Peru makes more drug smuggling arrests as fears of cocaine demand rise ahead of Rio Olympics
Anti-narcotics chief says throngs of visitors headed to the Olympic Games might be boosting drug demand in Brazil.
With barely two days to go before the 2016 Rio Olympics in Brazil, authorities in neighbouring Peru are reportedly closing in on drug smuggling arrests and seizure ahead of the Games. The police said on Tuesday (2 August) that foreigners carried packs of cocaine in their stomachs, risking death, in order to cash in on a potential increase in demand.
A total of 19.6 tonnes of narcotics have so far been confiscated this year and a vast majority of them are cocaine and cocaine paste. The amount is 25% higher than the last year's seizure, said Luis Pantoja, chief of Peru's anti-narcotics police department. He said that at least 98 so-called drug mules were arrested since January, where most of them were foreign nationals. It is again said to be an increase in the number compared to previous periods.
"If we keep that up through December, we'll have beaten the historic record in drug seizures," Pantoja was quoted as saying by Reuters.
Although it remained unclear what was contributing to the spike in demand, the police chief believed that the swarm of visitors heading to the Games in Rio de Janeiro might be driving the trend.
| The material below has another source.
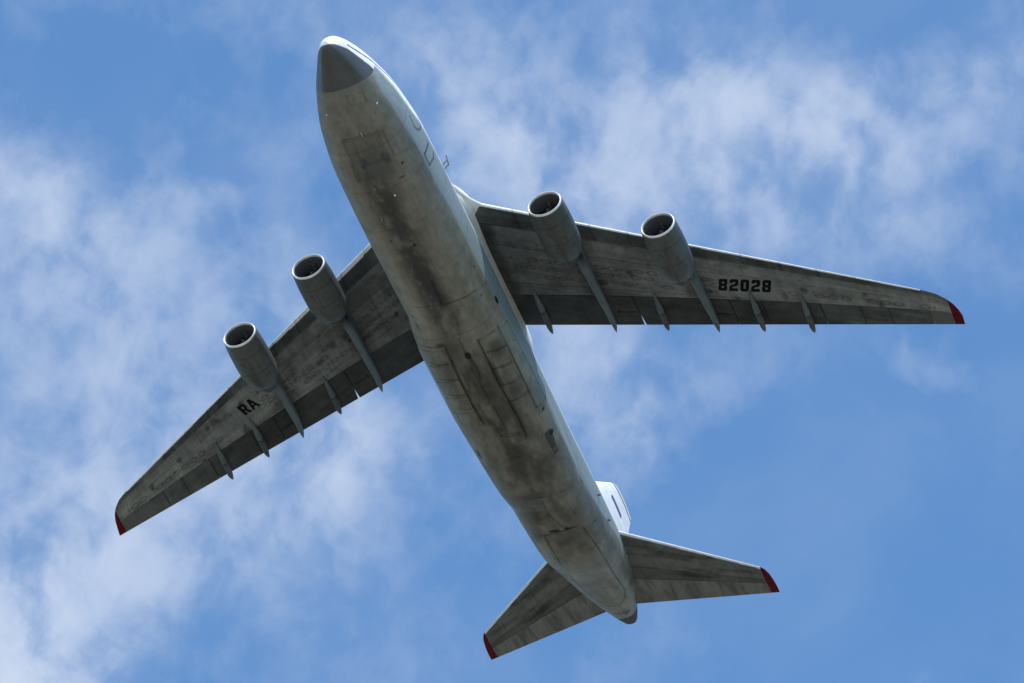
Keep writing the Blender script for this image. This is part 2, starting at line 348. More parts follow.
def seam_kd(lines):
    pts = []; att = []
    for ps, hw, dk in lines:
        hw = max(hw * 1.2, .05); dk = min(.93, dk * (1.05 if hw > .055 else 1.2))
        ps = np.array(ps, float)
        for a, b in zip(ps[:-1], ps[1:]):
            n = max(2, int(np.linalg.norm(b - a) / 0.04))
            for t in np.linspace(0, 1, n): pts.append(a + (b - a) * t); att.append((hw, dk))
    kd = KDTree(max(1, len(pts)))
    for i, p in enumerate(pts): kd.insert(Vector(p), i)
    kd.balance(); return kd, att, len(pts)
def apply_seams(V, C, lines, seed=0):
    if not lines: return C
    kd, att, n = seam_kd(lines)
    wob = fbm(V[:, 0] * 1.2, V[:, 1] * 1.2, V[:, 2] * 1.2, seed + 5, 3)
    for i in range(len(V)):
        if V[i, 2] > 3.2: continue
        co, idx, d = kd.find(Vector(V[i]))
        hw, dk = att[idx]
        if d < hw * 2.2:
            k = 1 - dk * (0.6 + 0.8 * wob[i]) * max(0.0, 1 - max(0.0, d - hw * .6) / (hw * 1.6))
            C[i] *= max(0.05, k)
    return C

BELLY = np.array([0.212, 0.198, 0.160]); SIDE = np.array([0.215, 0.262, 0.275]); TOPW = np.array([0.80, 0.80, 0.80])
def side_line(x):            # height of the grey/white paint division on the hull
    return pchip([0, 3.2, 4.0, 5.2, 8.5, 13.6, 17, 20, 24, 27.5, 28.6, 37, 40, 44, 47.3, 52.4, 57.2, 61, 66, 69.1], [-.3, -.4, -.95, -1.55, -2.04, -2.2, -1.95, -1.96, -1.9, -2.4, -2.62, -2.62, -2.6, -2.3, -1.9, -1.07, .6, 1.75, 2.5, 3.0], x)
def navy_z(x): return np.interp(x, [0, 1.3, 3.1, 4.9, 7.15, 10, 60], [.20, .36, .72, 1.02, 1.35, 1.5, 1.5])
def hull_paint(V):
    x, y, z = V.T
    w, zc, h = fus(x)
    t = sstep(z - side_line(x) + 0.10 * (fbm(x * .6, y * 2, z * 2, 3) - .5), -0.10, 0.10)
    C = lerp(BELLY, SIDE, t)
    # paler outer doors of the gear fairing, with skylight painted into the starboard one
    q = ((x > 28.1) & (x < 36.9) & (z > -3.93 + .004 * (x - 28)) & (z < -2.66) & (np.abs(y) > 2.6)); C[q] = (.235, .238, .210); q &= y > 0; C[q] = (.30, .33, .335)
    band = sstep(x, 36.9, 38.5) * (1 - sstep(x, 40, 43)) * (1 - t) * sstep(z, -4.3, -3.7); C = C * (1 + .10 * band)[:, None]
    q_ = sstep(x, 7, 14) * .9; up = sstep(z, zc + 0.2 + q_, zc + 0.9 + q_); C = C * (1 - up[:, None]) + TOPW * up[:, None]
    # navy cheat line round the nose and along the cabin
    s = np.abs(z - navy_z(x)); line = (s < 0.09) & (x > 0.6) & (x < 60)
    C[line] = (0.012, 0.018, 0.10)
    bel = (1 - t)
    # belly dirt: long streaks along the flow, soot down the middle
    st = fbm(x * .16, y * 1.3, z * .5, 11, 5); bl = fbm(x * .55, y * .55, z * .4, 17, 5); fine = fbm(x * 1.6, y * 3.2, z * 2, 23, 4); mot = fbm(x * 1.1, y * 1.5, z * 1.5, 29, 6, .65)
    g = 1 - bel * ((.10 + .12 * sstep(x, 14, 26)) * sstep(st, .40, .75) + (.06 + .12 * sstep(x, 20, 30)) * sstep(bl, .42, .72) + .75 * (mot - .5) + .2 * (fine - .5))
    yc = y - 0.35
    core = np.exp(-(np.abs(yc + 0.35) / (0.95 + .4 * bl)) ** 2.6) * sstep(x, 8.0, 11) * (1 - sstep(x, 25, 28.5))
    g *= 1 - bel * core * (.20 + .50 * sstep(fbm(x * .9, y * 1.9, 0, 31, 6, .65), .28, .56))
    ng = (x > 6.8) & (x < 10.6) & (y > -1.65 - .03 * x + .2) & (y < 1.45); g = np.where(ng, g * (1 - .26 * bel * (.6 + .8 * mot)), g)
    core2 = np.exp(-np.abs((y + .1) / 2.9) ** 3) * sstep(x, 27, 30) * (1 - sstep(x, 48, 56))
    g *= 1 - bel * core2 * (.20 + .42 * sstep(fbm(x * .4, y * 1.0, 0, 37, 6, .62), .32, .60))
    tail = sstep(x, 50, 51.5); g *= 1 - bel * tail * .22 * sstep(fbm(x * .5, y * 1.1, 0, 41, 5), .3, .6)
    C = C * g[:, None]
    # yellowish bare strip on the starboard side of the forward belly
    yel = bel * np.exp(-((y - 1.9) / .42) ** 2) * sstep(x, 14, 17) * (1 - sstep(x, 26.6, 26.9)) * (.5 + .6 * fine)
    C = C * (1 - .30 * yel[:, None]) + np.array([.40, .36, .25]) * (.30 * yel[:, None])
    C *= (1 + .05 * (fine - .5))[:, None]
    # faint frames every few metres
    for xs in (8.0, 11.6, 15.4, 20.2, 26.8, 50.4, 53.7):
        C *= (1 - .25 * np.exp(-((x - xs) / .05) ** 2))[:, None]
    vn = (x > 39.55) & (x < 42.0) & (y < -2.85 + .02 * (x - 40)) & (z < -3.62) & (z > -4.15)
    C[vn] = (np.array([.045, .038, .028])[None] * (.5 + 1.1 * fbm(x[vn] * 2, y[vn] * 3, z[vn] * 3, 44, 4))[:, None])
    vb = vn & (x > 41.3) & (x < 41.8); C[vb] = C[vb] + np.array([.05, .03, .012])
    for (sx, sy, sz, rx, ry, col, soft) in SPOTS:
        d = np.sqrt(((x - sx) / rx) ** 2 + ((y - sy) / ry) ** 2 + ((z - sz) / (ry * 1.6)) ** 2)
        k = 1 - sstep(d, 1 - soft, 1 + soft)
        C = C * (1 - k[:, None]) + np.array(col) * k[:, None]
    return C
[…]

A similar raise in drug-trafficking was reported in the country before Brazil hosted the 2014 football world cup.
Brazil is reported to be the second biggest consumer of cocaine in the world after the US, while Peru is apparently on par with Colombia as the world's top cocaine producer.
"There's a history of people dying," Pantoja said referring to the death of Nigerian man, who reportedly carried latex packets of cocaine in his stomach, by swallowing it to smuggle the drug across Peru's border. It broke open inside his body leading to his death last year.
Peruvian government sanctioned a law, which came into effect earlier this year that allowed military to target aircraft suspected of carrying drugs. However, it emerged that the law had prompted traffickers to rely on boats and backpacked to carry out their activities of moving cocaine out of a remote jungle region.
The 2016 Olympic Games will open on Friday (5 August) in Rio and Brazilian authorities have heightened security measures and border control ahead of the world's biggest sporting event.